╭─ Raw data
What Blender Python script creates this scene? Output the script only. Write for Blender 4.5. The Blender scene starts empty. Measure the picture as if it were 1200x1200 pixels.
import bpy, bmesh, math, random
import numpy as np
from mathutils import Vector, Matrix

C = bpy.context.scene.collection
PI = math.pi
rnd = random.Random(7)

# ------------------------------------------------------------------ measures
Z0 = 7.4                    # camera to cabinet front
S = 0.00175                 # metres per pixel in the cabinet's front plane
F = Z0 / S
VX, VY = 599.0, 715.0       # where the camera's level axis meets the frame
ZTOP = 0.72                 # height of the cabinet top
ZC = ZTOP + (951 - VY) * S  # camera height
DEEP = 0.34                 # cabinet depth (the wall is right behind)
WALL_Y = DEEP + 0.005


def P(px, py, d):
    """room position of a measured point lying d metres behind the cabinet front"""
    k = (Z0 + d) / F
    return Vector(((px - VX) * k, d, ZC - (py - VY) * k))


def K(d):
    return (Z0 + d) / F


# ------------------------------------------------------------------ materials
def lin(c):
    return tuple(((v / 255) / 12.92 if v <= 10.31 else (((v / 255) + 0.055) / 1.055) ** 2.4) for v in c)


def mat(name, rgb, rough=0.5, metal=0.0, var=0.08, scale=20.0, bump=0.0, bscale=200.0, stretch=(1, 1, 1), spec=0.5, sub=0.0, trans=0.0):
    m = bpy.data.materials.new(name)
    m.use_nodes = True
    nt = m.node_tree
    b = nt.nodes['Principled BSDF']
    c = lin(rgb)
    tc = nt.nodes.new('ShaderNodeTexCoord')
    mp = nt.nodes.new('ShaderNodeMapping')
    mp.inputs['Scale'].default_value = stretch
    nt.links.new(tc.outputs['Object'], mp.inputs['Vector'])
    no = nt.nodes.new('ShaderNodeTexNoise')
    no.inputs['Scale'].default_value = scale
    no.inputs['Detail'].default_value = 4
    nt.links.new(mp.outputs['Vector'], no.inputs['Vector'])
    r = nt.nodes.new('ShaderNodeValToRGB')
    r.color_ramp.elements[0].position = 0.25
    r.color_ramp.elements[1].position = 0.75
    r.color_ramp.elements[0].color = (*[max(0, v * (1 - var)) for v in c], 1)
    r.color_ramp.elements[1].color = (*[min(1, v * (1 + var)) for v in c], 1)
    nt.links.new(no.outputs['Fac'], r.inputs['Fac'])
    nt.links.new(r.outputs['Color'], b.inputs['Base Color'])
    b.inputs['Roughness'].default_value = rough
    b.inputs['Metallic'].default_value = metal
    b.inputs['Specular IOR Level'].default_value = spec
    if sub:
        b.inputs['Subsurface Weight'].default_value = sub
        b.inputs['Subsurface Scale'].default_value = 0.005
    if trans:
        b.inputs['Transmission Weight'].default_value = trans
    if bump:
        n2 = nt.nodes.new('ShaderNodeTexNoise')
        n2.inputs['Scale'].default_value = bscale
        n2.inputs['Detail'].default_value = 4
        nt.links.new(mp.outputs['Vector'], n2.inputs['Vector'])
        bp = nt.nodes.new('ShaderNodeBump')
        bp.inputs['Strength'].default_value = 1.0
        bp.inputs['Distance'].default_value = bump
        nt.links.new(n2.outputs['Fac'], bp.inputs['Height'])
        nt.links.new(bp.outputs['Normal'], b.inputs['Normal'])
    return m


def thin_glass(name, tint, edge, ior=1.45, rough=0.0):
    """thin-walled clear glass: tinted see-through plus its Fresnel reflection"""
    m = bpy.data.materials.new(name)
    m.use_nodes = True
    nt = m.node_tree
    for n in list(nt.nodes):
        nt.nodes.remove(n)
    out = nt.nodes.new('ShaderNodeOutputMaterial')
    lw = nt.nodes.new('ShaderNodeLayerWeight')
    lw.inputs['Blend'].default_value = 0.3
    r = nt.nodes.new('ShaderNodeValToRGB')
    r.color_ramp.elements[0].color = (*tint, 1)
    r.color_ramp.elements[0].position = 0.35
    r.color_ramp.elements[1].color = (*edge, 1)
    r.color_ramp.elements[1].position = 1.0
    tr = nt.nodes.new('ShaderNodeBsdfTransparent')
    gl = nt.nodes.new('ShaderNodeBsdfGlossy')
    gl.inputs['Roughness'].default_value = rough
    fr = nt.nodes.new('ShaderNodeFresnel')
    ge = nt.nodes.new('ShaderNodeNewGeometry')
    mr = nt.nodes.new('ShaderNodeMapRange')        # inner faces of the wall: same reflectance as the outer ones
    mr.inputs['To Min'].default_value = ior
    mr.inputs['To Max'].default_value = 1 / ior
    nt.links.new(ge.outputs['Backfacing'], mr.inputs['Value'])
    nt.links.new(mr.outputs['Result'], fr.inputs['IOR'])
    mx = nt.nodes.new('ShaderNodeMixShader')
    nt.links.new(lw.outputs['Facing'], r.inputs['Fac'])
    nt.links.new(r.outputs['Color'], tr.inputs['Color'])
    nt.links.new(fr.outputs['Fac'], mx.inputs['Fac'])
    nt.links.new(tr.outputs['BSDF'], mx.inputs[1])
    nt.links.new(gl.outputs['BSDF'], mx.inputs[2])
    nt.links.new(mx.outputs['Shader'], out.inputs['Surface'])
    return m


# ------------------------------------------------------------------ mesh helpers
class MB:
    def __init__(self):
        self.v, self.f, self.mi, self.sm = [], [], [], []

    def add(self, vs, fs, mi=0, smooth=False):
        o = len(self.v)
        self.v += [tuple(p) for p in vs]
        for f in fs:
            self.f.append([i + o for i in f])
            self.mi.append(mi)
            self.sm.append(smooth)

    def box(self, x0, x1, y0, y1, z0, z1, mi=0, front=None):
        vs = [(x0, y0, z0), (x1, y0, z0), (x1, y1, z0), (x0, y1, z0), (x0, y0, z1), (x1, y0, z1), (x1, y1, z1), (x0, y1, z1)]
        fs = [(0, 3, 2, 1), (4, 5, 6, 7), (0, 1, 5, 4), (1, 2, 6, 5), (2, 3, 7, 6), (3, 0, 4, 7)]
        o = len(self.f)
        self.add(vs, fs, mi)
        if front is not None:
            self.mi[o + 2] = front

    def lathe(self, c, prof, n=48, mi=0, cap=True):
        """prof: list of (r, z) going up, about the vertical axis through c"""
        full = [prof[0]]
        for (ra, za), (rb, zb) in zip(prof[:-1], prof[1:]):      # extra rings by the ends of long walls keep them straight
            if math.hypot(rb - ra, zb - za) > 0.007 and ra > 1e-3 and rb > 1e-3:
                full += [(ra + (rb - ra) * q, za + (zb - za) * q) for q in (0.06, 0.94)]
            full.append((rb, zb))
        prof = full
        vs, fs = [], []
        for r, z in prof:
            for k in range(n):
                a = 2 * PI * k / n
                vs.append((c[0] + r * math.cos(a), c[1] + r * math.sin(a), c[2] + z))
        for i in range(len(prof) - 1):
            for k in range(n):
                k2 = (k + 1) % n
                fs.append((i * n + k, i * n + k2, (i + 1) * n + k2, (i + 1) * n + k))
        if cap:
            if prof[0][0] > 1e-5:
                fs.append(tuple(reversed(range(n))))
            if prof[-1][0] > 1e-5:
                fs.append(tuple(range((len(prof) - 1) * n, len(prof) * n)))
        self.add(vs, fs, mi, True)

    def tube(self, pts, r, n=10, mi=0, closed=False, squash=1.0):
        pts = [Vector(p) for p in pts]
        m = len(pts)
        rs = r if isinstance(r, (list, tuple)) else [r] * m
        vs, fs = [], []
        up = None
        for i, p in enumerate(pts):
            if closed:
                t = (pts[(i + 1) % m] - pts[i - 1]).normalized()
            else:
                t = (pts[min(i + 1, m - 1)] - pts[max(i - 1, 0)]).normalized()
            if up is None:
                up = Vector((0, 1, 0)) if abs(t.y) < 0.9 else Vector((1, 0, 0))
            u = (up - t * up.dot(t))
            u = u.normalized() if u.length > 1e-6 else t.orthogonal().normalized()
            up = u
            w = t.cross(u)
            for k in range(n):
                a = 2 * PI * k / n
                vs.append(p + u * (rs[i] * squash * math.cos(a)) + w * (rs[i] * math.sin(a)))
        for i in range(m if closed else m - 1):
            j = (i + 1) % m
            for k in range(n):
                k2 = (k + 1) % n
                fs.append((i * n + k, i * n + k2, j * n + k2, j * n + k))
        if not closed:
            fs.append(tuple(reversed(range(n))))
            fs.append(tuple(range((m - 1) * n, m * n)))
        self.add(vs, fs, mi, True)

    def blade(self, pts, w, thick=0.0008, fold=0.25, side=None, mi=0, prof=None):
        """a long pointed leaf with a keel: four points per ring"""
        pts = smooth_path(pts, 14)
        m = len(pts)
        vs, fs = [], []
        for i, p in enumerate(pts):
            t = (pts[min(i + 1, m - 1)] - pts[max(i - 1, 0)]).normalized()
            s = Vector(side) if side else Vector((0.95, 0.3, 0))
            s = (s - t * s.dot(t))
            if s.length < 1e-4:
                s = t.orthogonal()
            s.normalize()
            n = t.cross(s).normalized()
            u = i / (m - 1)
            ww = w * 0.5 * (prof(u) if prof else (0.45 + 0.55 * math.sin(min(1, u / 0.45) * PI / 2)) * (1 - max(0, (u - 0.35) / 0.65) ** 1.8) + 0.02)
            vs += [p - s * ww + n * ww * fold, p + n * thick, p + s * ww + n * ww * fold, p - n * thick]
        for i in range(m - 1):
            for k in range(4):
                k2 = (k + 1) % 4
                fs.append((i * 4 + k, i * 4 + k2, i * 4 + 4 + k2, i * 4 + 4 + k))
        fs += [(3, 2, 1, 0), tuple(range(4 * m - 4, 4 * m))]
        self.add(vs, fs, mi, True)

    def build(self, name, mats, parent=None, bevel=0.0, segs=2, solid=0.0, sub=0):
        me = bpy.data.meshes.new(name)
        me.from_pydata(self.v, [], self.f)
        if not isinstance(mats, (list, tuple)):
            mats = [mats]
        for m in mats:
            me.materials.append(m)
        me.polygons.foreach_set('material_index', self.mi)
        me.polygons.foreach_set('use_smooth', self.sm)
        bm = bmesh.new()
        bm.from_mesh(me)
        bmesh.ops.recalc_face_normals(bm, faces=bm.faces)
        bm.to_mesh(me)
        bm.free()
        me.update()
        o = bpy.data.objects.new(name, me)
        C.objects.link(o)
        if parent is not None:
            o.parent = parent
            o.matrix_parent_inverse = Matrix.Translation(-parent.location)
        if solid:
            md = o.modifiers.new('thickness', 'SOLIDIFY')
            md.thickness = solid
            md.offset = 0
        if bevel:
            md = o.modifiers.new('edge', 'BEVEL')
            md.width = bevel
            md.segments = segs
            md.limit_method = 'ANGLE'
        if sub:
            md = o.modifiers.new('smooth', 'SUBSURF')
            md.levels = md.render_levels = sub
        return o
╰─
**What is needed:** Reprint the data above from the opening line to the line holding "return tuple(((v /", inclusive, and nothing else.

**Written answer:**
What Blender Python script creates this scene? Output the script only. Write for Blender 4.5. The Blender scene starts empty. Measure the picture as if it were 1200x1200 pixels.
import bpy, bmesh, math, random
import numpy as np
from mathutils import Vector, Matrix

C = bpy.context.scene.collection
PI = math.pi
rnd = random.Random(7)

# ------------------------------------------------------------------ measures
Z0 = 7.4                    # camera to cabinet front
S = 0.00175                 # metres per pixel in the cabinet's front plane
F = Z0 / S
VX, VY = 599.0, 715.0       # where the camera's level axis meets the frame
ZTOP = 0.72                 # height of the cabinet top
ZC = ZTOP + (951 - VY) * S  # camera height
DEEP = 0.34                 # cabinet depth (the wall is right behind)
WALL_Y = DEEP + 0.005


def P(px, py, d):
    """room position of a measured point lying d metres behind the cabinet front"""
    k = (Z0 + d) / F
    return Vector(((px - VX) * k, d, ZC - (py - VY) * k))


def K(d):
    return (Z0 + d) / F


# ------------------------------------------------------------------ materials
def lin(c):
    return tuple(((v / 255) / 12.92 if v <= 10.31 else (((v / 255) + 0.055) / 1.055) ** 2.4) for v in c)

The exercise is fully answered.